WASHINGTON The wind-power industry is pushing to get its favorite federal subsidy extended amid concerns that the program's expiration next year could halt the expansion of the fastest-growing renewable electricity source in the U.S.
For nearly two decades, wind power has benefited from the production tax credit, a federal incentive providing 2.2 cents per kilowatt-hour to companies for new wind capacity for the first 10 years it's online. The industry says the credit has helped wind account for 35 percent of all new U.S. power capacity in the last four years while making the zero-emissions source cost-competitive with coal and natural gas.
With the credit set to expire after Dec. 31, 2012, expansion may slow if Congress doesn't approve an extension.
A recent report from IHS Emerging Energy Research, an independent research group, said expiration would cause wind-power installations to decrease from 5.6 gigawatts a year since 2005 to 2.3 gigawatts a year from 2013 to 2016 and leave wind vulnerable to competition from low natural-gas prices.
The wind-energy trade group wants Congress to extend the credit now and not wait until late next year. Rob Gramlich, senior vice president for public policy at the American Wind Energy Association, said uncertainty already has led some site developers and turbine-component makers to scale back their 2013 plans because they have to make business decisions now.
A bipartisan group of 24 governors in July called for extending the credit by up to seven years. Gramlich said he was optimistic that Congress would act because both parties like policies that provide tax relief to businesses without imposing mandates.

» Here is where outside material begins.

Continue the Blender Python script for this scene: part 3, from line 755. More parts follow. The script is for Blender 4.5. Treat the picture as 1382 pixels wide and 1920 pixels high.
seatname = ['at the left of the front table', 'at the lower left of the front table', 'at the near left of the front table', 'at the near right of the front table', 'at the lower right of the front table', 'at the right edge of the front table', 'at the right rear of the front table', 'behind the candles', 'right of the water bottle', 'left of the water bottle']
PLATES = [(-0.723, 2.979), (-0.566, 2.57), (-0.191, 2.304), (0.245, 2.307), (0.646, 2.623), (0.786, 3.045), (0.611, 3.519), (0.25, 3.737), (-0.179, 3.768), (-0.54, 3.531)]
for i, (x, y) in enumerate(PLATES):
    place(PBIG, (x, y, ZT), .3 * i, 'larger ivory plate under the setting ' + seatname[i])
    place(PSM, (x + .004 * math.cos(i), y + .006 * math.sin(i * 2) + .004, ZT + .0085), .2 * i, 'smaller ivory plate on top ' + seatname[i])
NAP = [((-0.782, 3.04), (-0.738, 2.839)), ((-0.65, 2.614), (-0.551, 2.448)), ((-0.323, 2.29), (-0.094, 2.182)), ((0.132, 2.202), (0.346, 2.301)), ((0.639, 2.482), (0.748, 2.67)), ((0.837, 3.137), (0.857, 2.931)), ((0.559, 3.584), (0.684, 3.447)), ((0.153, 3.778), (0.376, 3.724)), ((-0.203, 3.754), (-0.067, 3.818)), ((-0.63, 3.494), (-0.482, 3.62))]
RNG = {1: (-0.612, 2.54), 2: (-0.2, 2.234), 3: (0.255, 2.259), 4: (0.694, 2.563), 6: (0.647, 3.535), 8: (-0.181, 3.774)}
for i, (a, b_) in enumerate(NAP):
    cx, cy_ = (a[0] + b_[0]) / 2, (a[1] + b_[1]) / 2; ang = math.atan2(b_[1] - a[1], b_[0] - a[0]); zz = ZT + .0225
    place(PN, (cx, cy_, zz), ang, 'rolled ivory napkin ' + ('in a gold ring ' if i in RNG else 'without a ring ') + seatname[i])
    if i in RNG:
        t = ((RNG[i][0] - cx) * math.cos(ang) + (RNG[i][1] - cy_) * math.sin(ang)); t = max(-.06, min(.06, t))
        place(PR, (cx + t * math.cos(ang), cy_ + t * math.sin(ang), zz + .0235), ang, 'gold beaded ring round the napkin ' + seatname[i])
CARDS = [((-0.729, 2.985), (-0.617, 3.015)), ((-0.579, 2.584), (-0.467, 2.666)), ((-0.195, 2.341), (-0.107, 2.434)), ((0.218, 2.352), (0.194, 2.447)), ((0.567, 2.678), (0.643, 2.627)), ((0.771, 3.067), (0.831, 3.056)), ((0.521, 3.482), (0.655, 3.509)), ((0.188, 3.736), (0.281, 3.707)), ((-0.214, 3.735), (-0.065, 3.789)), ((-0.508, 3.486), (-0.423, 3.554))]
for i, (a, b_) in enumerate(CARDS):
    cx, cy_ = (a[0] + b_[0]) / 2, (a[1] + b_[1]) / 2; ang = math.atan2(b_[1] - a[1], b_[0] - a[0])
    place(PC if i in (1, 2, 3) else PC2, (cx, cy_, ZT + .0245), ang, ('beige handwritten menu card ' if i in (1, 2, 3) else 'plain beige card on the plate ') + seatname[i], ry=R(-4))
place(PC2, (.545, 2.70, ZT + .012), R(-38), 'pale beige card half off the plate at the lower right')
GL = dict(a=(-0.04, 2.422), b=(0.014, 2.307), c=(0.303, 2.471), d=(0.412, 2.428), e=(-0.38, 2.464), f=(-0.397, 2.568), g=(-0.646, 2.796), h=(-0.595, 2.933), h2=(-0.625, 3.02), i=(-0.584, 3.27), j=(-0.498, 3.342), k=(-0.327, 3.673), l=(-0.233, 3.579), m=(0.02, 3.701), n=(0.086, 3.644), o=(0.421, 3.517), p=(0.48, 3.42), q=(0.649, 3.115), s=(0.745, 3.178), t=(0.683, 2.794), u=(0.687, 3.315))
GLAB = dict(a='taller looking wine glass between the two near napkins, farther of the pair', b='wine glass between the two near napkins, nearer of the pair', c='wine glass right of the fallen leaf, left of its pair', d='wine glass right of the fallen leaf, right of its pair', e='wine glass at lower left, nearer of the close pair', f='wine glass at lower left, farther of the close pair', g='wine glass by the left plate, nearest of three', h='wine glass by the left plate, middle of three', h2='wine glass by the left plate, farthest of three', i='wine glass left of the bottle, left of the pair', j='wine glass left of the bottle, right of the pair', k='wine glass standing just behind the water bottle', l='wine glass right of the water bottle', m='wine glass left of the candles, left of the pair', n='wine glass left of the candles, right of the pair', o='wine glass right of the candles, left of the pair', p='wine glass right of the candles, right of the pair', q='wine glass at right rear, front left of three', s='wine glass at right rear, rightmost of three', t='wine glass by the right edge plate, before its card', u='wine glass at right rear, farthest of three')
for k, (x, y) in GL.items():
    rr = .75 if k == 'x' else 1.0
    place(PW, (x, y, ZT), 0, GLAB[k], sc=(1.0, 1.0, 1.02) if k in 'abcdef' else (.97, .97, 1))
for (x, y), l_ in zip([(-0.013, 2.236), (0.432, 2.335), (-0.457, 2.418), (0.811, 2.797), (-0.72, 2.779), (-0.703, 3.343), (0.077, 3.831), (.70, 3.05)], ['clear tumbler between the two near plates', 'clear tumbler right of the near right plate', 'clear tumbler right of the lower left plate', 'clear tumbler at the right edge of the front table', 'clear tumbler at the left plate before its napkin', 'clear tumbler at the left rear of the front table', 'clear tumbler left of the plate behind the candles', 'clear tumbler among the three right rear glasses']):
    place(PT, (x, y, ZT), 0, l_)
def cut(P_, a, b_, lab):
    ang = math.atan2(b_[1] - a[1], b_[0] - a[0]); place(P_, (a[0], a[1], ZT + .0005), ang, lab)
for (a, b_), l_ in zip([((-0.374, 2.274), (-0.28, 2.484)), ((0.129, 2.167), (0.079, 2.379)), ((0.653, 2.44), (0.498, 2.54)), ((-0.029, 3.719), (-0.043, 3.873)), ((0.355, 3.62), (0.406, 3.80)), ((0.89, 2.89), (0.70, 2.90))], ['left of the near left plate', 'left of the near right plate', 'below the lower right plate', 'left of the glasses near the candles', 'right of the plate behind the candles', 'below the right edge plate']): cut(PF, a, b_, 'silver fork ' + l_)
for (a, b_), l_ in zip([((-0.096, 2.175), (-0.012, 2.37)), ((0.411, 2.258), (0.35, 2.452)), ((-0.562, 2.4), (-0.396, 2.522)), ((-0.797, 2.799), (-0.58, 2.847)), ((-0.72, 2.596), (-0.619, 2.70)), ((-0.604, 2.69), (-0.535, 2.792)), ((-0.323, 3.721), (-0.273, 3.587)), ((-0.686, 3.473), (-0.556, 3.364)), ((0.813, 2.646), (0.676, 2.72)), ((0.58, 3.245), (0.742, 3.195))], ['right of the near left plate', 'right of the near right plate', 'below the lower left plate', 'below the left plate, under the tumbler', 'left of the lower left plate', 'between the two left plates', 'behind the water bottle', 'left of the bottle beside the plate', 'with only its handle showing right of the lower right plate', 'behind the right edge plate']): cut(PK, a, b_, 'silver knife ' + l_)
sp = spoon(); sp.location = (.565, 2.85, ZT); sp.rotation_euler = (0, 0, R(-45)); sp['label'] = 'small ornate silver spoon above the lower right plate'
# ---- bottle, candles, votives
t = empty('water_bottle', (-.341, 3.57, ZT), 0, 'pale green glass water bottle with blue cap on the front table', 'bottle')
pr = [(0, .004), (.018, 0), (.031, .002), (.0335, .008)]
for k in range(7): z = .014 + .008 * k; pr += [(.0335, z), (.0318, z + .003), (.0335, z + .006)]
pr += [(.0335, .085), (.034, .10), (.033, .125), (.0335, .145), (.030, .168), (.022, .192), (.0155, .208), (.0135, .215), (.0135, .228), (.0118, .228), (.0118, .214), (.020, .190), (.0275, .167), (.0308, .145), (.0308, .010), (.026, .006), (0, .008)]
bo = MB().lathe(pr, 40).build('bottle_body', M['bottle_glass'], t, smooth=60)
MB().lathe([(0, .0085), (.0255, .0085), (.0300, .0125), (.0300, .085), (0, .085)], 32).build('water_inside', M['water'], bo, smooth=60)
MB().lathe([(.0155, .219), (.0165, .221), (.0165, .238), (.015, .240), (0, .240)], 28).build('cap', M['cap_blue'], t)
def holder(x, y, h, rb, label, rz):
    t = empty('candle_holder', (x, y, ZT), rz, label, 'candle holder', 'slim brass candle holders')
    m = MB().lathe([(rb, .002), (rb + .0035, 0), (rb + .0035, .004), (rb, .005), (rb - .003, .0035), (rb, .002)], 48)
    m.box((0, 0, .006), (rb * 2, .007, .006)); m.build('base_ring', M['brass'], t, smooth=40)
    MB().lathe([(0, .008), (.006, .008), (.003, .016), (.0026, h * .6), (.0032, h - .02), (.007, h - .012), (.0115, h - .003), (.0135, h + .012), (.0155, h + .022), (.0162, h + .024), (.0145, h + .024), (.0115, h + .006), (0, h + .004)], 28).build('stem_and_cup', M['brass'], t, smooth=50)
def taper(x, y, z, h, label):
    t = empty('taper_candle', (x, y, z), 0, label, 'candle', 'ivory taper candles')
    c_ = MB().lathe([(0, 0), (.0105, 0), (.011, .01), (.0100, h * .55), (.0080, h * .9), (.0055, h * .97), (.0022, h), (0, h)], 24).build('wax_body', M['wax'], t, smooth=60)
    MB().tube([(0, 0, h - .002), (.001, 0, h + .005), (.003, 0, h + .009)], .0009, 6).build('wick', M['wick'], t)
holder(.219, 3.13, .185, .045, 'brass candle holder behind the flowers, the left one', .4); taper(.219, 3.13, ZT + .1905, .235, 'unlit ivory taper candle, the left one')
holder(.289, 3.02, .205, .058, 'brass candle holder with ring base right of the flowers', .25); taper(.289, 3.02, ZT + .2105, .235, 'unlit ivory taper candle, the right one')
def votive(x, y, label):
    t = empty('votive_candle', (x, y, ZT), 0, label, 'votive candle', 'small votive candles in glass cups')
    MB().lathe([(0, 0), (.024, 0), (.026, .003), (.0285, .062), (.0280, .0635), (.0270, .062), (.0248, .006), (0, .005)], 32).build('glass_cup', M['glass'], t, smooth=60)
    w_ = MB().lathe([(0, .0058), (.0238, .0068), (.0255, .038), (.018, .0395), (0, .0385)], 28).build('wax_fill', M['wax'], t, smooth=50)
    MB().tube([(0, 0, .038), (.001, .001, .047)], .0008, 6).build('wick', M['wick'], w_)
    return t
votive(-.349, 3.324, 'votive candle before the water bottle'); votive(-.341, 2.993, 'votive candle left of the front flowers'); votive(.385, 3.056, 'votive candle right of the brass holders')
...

The industry, rushing to build while the credit is certain to be around, could add a record high 10.5 gigawatts in generating capacity next year, up from 6.5 gigawatts in 2011, the IHS report projects. The huge expansion next year means that comparable measures of wind installations will suffer in future years, dropping to 6.6 gigawatts in 2013 with the credit's extension and to less than 2 gigawatts without it, the report projects.
Wind installations decreased 73 to 93 percent each of the three years the tax credit lapsed in the 2000s, according to the wind-energy group.